Well, 43 of them aren’t in the United States. At least not for much longer after the federal government revoked the visas of 43 students associated with Northwest Missouri State University. These Bearcats join more than 800 students from 150 colleges who were caught up in a recent purge of international students.

Why were these students singled out? Were they out of compliance, or is the government moving the goalposts? There’s plenty we don’t know right now. At Northwest, most had graduated but remained in the country for employment associated with their education.

What’s certain is that the Trump administration’s hard line will reverberate well beyond the college campus. This is not just a human interest story. International students contributed $43.8 billion to the U.S. economy and supported 378,000 jobs in the 2023-24 academic year, according to an analysis from the Association of American Universities.

Some of those students stay in the United States after they graduate, meaning we get the benefit of their intellectual capital and innovation.

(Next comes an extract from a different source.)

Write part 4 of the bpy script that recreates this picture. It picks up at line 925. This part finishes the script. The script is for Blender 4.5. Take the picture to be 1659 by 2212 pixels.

International students are credited with developing Chobani yogurt, SunDisk memory storage, Instagram and Tesla electric vehicles. (Ironic, isn’t it?)

If you drive them out, it just means all that investment happens overseas, and we have to import whatever they produce – probably with a tariff added to the cost.

Many colleges have come to rely on international students to supplement stagnant growth in the domestic student population. International students account for about 6% of college enrollment nationwide.

In the end, the issue isn’t about these 43 students who were sent packing. It’s about future international students who are scared off and decide to pursue a postsecondary degree in Great Britain or Australia. For U.S. colleges, the difference is made up in several ways: increased tuition, increased tax support for higher education or program cuts.

It’s not a very appealing scenario.

A war on international students will go down as a significant unforced error that hurts colleges, hurts taxpayers and hurts U.S. competitiveness.